Standing under the shower this morning I had the urge to remain until the hot water ran out.  It feels like I've run a long race.  I'm winded and want to lean over, hands braced against my knees, try to catch my breath.  Even though I'm technically on vacation, even though technically I'm not retired, and technically my Monday retirement date is in doubt because of yet another glitch in The System, I can feel the freefall.

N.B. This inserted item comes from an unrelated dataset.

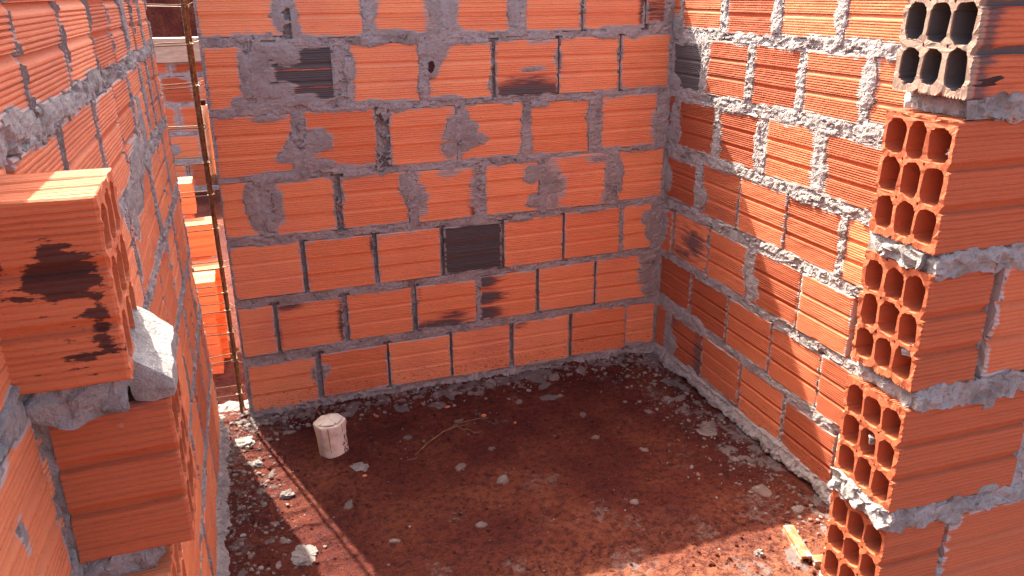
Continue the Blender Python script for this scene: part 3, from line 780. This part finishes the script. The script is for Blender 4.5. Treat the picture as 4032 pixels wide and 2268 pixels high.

Today I picked up my pen again.  While this long weekend has been fun, it's been quite busy.  I've cancelled my walking appointments because I really don't know what I want to do when.  Even so, the calendar alarms are going to have their volumes dropped a bit.  It doesn't mean that my memory is getting any better, it means I've become entranced with the idea of hand-moving-across-the-paper and notecards again.  I pulled out my 3x5 notecards and began to scrawl reminders for the day, then made one for tomorrow, then one for Thursday.  That was as far as I could get before I didn't want to plan any longer.

Monday, May 13, 2013

We're off to see the Marsala

The fortified wine, Marsala, is made on this island. We're at the northwestern part of Sicily, Marsala is in the southwestern part. We woke up at 6:30 this morning. We are soooo over jet lag and back into the middle-aged restless sleep that we feel just like we're at home. Cefalu sits at the base of La Rocca, a piedmont thrusting onto the Mediterranean surrounded by the frozen tufa of a forgotten eruption. The bougainvillea and oleander are in bloom,the green comes from thistle, cactii, and arbor vitae instead of softer grassesn and blooming cherry trees of Seattle. We're up before the B&B breakfast will be prepared so we'll go down our 67 steps to the piazza below, order cappuccini and eat the Sicilian croissant. These are not crispy as much as they are like a very soft roll. There always seems to be some surprised stuffed in them. We still haven't gotten the phone situation figured out. Sunday was Sunday and only jewelry, clothing, shoe, and jewelry stores were open (yes, the duplication of "jewelry" was intentional. There are that many jewelry stores). Yesterday, once we finally found a store, we realized we hadn't brought a passport. So, we are a mess - and what else is new?
There are 67 steps up to the B&B we're staying at. That's after you get to the top of the hillside portion of the town. This charming B&B has another 12 steps to go to get to the terrace overlooking the Mediterranean. Cefalu is a resort town for Italians, Sicilians, French, Germans and all the rest of the world. It's nestled at the base of a piedmont, perched atop volcanic runs frozen into tufa from some long-ago eruption. The town has charm and it knows it. Yesterday, Sunday, was confirmation day for many of the town's children. Dave & I sat in the piazza sipping cappucini watching the small procession go by. There were more relatives, friends, and family than tourists. It was the kind of event every tourist hopes occurs while they're in a town, the local event which enwraps family and strangers alike. The children, dressed in long white cassocks, carried white daylilies singing about Jesu being alive. Their families carried baskets of rhodedendron and left them on the church steps. The brass bells rang noon.